In 2012, Facebook conducted another experiment in which they intentionally showed one large group of users only negatively toned content and another group only “upbeat” posts.  They found, once again, that those shown negatively toned content were significantly more likely to post negative content themselves, and vice versa.  Earlier this year, Facebook was under fire for intentionally censoring conservative news stories from their trending news feature.  Despite disputing these claims, Facebook switched to an algorithm to create trending news topics, instead of a team that’s capable of intentional or unintentional bias.

This algorithm, however, has made it easier than ever for fake news stories to appear in the “trending” section of user’s platforms, but is Facebook really to blame for the amount of fake news stories shared throughout their site?  At what point does the responsibility transfer away from the user to exercise a critical eye and onto the platform itself?

The real issue is psychological, not political.  Human brains evolved without an internet’s worth of knowledge available at our fingertips, so when presented with the insurmountable influx of information we now have available, our brains struggle to keep up.  Our two primary psychological defense mechanisms tie directly to the issue of fake news on social media: confirmation bias and source amnesia.

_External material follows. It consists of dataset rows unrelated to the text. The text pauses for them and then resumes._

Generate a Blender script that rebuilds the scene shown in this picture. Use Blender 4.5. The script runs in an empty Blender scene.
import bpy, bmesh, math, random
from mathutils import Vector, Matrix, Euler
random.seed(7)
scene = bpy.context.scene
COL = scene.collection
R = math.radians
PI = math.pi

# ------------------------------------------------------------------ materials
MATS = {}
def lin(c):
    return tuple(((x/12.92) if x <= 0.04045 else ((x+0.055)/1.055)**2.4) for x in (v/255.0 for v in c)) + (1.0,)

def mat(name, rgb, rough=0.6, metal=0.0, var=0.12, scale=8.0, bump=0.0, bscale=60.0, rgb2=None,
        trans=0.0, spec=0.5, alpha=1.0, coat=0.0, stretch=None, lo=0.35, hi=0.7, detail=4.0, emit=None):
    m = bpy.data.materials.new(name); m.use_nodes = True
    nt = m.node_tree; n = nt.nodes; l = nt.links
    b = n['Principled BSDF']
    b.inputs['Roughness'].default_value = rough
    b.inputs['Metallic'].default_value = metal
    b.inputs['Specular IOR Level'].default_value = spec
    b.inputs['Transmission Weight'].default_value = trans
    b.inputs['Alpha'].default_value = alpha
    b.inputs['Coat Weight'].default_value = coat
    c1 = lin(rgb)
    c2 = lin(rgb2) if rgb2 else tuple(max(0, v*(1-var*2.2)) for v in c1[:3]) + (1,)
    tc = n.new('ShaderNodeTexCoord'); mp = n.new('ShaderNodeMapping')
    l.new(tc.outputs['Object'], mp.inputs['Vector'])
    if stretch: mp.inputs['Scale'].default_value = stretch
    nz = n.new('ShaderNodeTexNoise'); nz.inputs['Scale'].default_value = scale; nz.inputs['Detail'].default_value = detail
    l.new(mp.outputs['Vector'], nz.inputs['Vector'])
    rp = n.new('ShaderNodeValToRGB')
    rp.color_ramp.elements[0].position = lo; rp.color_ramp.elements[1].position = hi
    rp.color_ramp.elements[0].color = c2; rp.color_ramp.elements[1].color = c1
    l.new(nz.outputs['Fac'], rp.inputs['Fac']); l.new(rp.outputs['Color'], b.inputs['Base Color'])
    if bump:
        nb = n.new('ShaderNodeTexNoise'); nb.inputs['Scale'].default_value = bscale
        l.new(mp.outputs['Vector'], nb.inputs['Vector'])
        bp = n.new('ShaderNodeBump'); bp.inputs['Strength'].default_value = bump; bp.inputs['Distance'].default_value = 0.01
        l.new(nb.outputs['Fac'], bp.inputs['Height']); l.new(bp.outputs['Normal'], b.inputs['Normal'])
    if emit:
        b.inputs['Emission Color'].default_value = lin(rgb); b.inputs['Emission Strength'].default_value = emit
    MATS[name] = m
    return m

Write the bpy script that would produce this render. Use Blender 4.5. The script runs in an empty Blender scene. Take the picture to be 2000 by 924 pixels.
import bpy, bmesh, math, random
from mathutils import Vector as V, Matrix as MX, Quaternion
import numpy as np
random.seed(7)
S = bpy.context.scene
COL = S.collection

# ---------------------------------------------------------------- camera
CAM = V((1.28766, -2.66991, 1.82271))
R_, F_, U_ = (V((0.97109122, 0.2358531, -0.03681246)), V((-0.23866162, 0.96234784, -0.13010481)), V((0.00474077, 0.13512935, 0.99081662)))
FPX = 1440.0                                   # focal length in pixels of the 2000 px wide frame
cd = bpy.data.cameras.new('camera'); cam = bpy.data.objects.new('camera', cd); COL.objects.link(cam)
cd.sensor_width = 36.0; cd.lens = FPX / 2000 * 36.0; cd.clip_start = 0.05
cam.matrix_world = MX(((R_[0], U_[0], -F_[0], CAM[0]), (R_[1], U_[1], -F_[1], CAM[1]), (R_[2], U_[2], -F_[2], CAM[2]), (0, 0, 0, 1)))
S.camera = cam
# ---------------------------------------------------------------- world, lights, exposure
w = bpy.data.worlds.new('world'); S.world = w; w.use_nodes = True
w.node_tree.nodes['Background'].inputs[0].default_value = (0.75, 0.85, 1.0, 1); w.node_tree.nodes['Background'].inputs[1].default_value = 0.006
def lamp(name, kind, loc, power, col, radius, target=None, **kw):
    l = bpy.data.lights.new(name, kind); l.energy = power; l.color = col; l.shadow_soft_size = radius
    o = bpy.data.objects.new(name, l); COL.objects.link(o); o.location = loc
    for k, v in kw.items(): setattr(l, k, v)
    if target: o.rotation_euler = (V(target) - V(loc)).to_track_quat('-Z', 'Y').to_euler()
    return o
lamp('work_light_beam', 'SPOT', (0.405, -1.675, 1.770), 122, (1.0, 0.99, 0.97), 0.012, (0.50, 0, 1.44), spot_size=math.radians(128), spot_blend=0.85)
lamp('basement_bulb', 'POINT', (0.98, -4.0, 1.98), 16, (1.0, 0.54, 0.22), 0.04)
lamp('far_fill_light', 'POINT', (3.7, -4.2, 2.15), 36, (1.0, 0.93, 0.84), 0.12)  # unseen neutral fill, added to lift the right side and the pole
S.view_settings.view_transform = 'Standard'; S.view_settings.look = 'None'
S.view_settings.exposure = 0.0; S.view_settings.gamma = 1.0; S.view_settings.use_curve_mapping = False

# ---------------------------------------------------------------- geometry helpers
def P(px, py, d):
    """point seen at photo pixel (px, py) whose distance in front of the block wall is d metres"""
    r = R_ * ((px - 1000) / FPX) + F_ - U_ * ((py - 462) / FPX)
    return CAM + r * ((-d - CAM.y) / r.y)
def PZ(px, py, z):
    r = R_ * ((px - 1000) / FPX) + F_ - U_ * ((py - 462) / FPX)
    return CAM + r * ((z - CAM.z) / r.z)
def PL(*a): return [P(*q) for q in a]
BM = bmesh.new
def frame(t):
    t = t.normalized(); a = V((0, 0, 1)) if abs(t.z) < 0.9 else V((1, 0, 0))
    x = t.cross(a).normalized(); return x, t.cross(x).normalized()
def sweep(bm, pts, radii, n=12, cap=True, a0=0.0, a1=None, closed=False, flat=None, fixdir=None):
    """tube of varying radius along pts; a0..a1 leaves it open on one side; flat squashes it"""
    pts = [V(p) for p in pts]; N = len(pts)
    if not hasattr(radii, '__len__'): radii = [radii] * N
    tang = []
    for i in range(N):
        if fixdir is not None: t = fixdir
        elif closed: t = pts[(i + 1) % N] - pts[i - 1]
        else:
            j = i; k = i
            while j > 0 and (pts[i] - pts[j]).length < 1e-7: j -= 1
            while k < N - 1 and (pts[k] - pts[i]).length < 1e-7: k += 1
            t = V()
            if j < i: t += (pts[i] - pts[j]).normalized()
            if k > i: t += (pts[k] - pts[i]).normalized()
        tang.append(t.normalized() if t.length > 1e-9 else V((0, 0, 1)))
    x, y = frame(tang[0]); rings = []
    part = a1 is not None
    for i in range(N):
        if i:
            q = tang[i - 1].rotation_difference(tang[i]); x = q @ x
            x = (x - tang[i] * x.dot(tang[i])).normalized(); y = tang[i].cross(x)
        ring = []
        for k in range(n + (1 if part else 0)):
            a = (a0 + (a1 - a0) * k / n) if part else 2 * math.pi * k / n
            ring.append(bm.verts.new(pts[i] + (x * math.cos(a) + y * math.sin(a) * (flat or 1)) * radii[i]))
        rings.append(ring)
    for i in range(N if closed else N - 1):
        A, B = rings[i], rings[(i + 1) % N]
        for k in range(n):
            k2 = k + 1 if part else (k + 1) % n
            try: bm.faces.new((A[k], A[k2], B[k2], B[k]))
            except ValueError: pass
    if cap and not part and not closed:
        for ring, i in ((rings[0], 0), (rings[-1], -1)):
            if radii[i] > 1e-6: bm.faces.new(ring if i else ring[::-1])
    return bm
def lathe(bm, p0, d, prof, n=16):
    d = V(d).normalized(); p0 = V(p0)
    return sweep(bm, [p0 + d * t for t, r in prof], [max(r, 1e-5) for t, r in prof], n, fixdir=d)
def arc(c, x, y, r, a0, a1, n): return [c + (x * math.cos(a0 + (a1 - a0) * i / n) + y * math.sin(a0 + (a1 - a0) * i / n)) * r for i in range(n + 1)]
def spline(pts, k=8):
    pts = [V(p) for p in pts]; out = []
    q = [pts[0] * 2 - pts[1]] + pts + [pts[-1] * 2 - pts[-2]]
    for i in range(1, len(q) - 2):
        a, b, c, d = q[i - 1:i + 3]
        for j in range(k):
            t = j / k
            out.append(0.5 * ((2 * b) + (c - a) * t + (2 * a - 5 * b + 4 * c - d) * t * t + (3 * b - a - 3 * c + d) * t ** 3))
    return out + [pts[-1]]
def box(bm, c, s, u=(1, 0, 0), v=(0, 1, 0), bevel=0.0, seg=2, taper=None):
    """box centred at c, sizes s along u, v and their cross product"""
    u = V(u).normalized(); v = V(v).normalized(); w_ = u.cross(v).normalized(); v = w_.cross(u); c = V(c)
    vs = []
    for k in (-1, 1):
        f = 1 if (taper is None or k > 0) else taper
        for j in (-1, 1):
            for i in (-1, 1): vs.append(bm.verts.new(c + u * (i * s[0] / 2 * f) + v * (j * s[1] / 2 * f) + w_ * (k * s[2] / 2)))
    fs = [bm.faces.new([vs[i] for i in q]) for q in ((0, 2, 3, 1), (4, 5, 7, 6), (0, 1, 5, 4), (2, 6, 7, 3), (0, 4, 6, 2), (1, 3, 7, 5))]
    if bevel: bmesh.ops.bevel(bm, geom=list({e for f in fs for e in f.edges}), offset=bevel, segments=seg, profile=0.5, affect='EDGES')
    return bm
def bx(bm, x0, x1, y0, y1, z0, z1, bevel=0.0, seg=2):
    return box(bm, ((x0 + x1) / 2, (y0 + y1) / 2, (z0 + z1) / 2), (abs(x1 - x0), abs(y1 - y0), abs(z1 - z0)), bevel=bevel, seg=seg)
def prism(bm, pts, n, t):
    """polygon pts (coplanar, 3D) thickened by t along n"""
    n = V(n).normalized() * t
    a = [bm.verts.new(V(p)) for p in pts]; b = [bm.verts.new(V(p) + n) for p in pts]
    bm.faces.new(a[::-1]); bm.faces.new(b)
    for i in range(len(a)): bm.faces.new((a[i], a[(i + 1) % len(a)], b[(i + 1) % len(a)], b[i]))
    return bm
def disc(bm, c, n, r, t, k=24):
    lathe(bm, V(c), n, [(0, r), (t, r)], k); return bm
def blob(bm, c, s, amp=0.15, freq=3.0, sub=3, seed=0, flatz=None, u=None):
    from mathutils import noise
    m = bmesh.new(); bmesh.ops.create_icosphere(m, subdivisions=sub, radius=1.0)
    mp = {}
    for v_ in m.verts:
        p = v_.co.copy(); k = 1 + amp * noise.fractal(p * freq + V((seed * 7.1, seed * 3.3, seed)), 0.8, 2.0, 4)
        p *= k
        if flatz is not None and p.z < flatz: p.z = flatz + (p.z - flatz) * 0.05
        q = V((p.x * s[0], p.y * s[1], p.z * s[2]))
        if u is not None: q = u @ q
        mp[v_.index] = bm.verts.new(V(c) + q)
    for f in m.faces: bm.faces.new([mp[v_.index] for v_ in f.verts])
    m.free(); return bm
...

Confirmation bias speaks to our inherent desire to find information that supports our pre-existing positions on a subject.  If you believe Donald Trump to be a successful businessman, you are more likely to find and agree with articles that support that position.  If you believe Trump is an anti-Semite, you’ll likely scroll right past the article discussing his business acumen and instead hone in on an article about the KKK endorsing his candidacy for president.  Both stories may be accurate and factual (or neither of them) but you will subconsciously assign more credibility to the article that agrees with your political bias.

Source amnesia plays an even more vital role in the effect sharing fake news on social media outlets such as Facebook can have.  In effect, source amnesia speaks to our brains inability to retain everything we read, so it chooses only the portions that seem important to recall.  A classic example of source amnesia might be the knowledge that Paris is in France.  You know it to be true, though you likely don’t recall where you learned it.  The human brain is forced to make the distinction between what’s important to retain and what isn’t, and more often than not, you brain will favor the fact, rather than the source.

This becomes a complicated issue online.  Six out of ten adult Americans admit that they rarely read past the headlines in social media or on news sites, instead gleaning what they can as they scroll by.  If you happen to spot an article with a bold headline that supports your existing position (confirmation bias) you are more likely to recall what the headline said, but unlikely to recall where you saw it or whether or not the source was credible (source amnesia).  Two weeks later, you may recall that headline as a fact you know to be true, though you can’t quite recall where you learned it.